Dobbiamo alla nuova associazione DoppioRistretto di Debora Pietrobono, con Silvia Barbagallo e Santa Di Pierro, la serata alla Casa delle donne, nell’ambito di un più ampio progetto che attraversa l’estate romana con appuntamenti di raffinata efficacia. Il pubblico, estasiato, ha applaudito a lungo: Daria, per la sua dote di srotolare con semplicità affetti sereni e inquieti, la Ernaux (in assenza) per i libri che dona.
Di Elettra, invece, volevo scrivere da tempo. L’avevo visto, e mi era piaciuto molto, al Teatro Vittoria, dove lo spettacolo ha vinto la rassegna Salviamo i Talenti. E invece – sbagliando – ho rinviato, col pensiero che “sì, va bene, ma è una sorta di opera prima, chissà quando si rivede, aspettiamo”, etc….
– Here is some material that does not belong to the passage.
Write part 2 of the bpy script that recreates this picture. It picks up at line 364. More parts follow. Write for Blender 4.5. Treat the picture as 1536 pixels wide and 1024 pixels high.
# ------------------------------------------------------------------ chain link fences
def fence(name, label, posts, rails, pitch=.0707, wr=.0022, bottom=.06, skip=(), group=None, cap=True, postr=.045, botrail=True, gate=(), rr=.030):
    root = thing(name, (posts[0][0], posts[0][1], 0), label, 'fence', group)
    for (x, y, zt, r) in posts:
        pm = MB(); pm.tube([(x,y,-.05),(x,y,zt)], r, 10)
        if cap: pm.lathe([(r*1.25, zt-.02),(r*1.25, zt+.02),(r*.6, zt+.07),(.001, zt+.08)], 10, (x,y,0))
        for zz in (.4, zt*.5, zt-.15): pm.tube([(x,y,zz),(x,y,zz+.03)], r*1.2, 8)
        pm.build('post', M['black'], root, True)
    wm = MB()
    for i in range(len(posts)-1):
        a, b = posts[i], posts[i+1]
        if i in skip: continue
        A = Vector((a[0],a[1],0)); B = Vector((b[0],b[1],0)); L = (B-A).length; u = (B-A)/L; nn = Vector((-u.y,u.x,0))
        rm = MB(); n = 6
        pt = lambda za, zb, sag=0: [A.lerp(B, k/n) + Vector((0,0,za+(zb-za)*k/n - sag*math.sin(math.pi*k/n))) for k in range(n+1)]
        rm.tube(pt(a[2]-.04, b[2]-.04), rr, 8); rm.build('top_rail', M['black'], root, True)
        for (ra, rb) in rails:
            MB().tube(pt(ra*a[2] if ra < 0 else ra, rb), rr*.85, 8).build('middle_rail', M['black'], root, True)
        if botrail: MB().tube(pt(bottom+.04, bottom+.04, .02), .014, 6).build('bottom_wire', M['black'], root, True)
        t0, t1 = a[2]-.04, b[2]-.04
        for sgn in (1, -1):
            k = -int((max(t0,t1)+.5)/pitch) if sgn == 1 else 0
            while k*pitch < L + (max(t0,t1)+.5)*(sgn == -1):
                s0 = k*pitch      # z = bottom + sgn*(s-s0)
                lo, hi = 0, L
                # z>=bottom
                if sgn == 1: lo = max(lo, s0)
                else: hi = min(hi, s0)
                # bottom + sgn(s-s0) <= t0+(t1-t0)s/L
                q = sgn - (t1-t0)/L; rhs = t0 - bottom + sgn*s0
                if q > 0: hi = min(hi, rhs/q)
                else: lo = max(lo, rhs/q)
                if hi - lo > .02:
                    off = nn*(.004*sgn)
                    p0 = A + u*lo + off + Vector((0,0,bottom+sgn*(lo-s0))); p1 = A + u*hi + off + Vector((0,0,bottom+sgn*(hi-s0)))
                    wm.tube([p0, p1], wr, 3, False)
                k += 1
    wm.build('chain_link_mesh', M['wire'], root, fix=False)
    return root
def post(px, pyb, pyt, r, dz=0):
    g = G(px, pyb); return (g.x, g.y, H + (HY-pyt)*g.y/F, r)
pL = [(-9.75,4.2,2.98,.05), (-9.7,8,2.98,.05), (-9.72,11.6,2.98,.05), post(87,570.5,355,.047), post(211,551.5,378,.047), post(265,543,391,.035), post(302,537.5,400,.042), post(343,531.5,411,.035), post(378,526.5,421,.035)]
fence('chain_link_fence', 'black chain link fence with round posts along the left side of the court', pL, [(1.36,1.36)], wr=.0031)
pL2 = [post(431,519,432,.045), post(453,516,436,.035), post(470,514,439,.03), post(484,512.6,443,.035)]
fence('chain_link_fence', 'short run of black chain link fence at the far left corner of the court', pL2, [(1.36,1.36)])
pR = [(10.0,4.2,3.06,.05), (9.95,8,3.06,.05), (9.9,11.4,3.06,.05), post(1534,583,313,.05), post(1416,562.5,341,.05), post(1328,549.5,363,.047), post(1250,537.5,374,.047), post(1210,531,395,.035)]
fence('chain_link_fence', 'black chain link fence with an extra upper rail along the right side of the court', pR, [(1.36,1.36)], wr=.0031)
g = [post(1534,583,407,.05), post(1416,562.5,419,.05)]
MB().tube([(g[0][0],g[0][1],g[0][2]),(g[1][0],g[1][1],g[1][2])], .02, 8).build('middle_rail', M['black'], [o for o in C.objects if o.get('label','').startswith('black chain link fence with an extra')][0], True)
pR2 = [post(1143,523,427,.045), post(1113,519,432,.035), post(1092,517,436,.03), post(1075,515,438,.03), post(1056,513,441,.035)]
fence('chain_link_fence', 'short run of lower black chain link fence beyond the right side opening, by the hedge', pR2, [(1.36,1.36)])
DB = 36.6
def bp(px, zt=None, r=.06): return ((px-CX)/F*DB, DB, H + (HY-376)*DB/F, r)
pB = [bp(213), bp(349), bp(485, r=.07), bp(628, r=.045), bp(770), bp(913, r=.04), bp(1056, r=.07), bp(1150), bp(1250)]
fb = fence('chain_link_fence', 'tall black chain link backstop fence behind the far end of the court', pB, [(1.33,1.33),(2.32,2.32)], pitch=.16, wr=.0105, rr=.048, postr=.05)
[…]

Insomma, una mia svista critica, un eccesso di prudenza, una pigrizia inutile.
Poi il lavoro della compagnia Wanderlust Teatro è tornato in scena a Calcata, confermando le sue doti. Intanto, vale la pena sottolineare che è il testo di Hugo von Hofmannsthal d’inizio novecento, e non la tragedia classica sofoclea ad essere messo in scena (e già questo merita attenzione), poi è il regista Giuliano Scarpinato a firmarne una edizione asciutta, tagliente, efficace. Di questo giovane ex allievo della scuola dello Stabile di Torino avevamo conosciuto Fa’Afafine, lo spettacolo per ragazzi (vincitore di premi di settore) che affronta acutamente il tema delle differenze di genere. Tanto questo era vivace, colorato, visionario, Elettra è invece rigoroso, addirittura algido. Affidata a un gruppo di giovani interpreti, la tragedia di Hofmannsthal esce rivitalizzata, potentemente giocata in tutte (o quasi) le sue possibili sfaccettature.
Si sa, il clima del bel testo era quello freudiano, impregnato di psicoanalisi – anche Elettra è portatrice del suo bel complesso – spesso introverso, claustrofobico, solo a tratti esplosivo e estroflesso. Suggestioni tutte che ben si incardinano in una scena tutta veli con al centro un sontuoso tavolo da pranzo. Nel salotto borghese si compie, ora e sempre, la tragedia, la metafora di uno scontro generazionale, sessuale, economico, di potere, che si cela – morboso – dietro le apparenze, proprio come Elettra si nasconde reietta, a inizio spettacolo, sotto la candida tovaglia.
Scarpinato spinge i suoi attori a una interpretazione tesa, aguzza. Spiccano, nel ruolo protagonista, l’intensa Giulia Rupi, che fa di Elettra una dropout vibrante passione; e la straordinaria Elena Aimone, attrice di sorprendente talento nel ruolo di Clitennestra. Contraltare umanissimo e devastato della pasionaria Elettra, questa Clitennestra è un personaggio memorabile che segnala la Aimone tra le eccellenze interpretative della stagione. Con loro in scena Raffaele Musella a far Oreste; Eleonora Tata, brava nel ruolo non facile di Crisotemi; l’aspra guardiana di Francesca Turrini (a Calcata era Francesca Mària), e ancora le serve genettiane di Anna Charlotte Barbera e Valentina Virando (a Calcata Claudia Benassi), Elio D’Alessandro e infine l’Egisto di Lorenzo Bartoli.